Mit 140 Millionen Euro Budget war es die bisher teuerste und logistisch aufwändigste Expedition in die zentrale Arktis. Bundesforschungsministerin Anja Karliczek (CDU) kündigte an, zusätzliche zehn Millionen Euro für die Auswertung der Daten zur Verfügung zu stellen, um möglichst schnell erste Ergebnisse vorliegen zu haben. »Nur wenn wir wissen, wie sich das Klima in der Arktis entwickelt, sind wir in der Lage, auch bei uns in Deutschland Vorsorge gegen Klimaveränderung zu treffen und effektiv dem Klimawandel entgegenzuwirken«, sagte die Ministerin. Die Arktis sei das Epizentrum des Klimawandels.

Rund 450 Menschen aus allen Ecken der Welt waren etappenweise an Bord der Polarstern, die von anderen Eisbrechern regelmäßig mit neuem Personal, Lebensmitteln, Material und Treibstoff versorgt wurde.
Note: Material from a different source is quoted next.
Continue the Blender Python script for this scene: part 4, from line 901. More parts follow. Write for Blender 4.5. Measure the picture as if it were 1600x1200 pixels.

Geplant war im Frühjahr auch ein Austausch per Flugzeug, der wegen Corona-Reisebeschränkungen dann aber ausfiel. Die Polarstern unterbrach nur für kurze Zeit ihre Drift, um die neue Mannschaft in Spitzbergen an Bord zu nehmen und dann zu ihrer Scholle zurückzukehren. In den folgenden beiden Expeditionsetappen beobachteten die Polarforscher im sommerlichen Nordpolarmeer dann eine nie gekannte Meereisschmelze.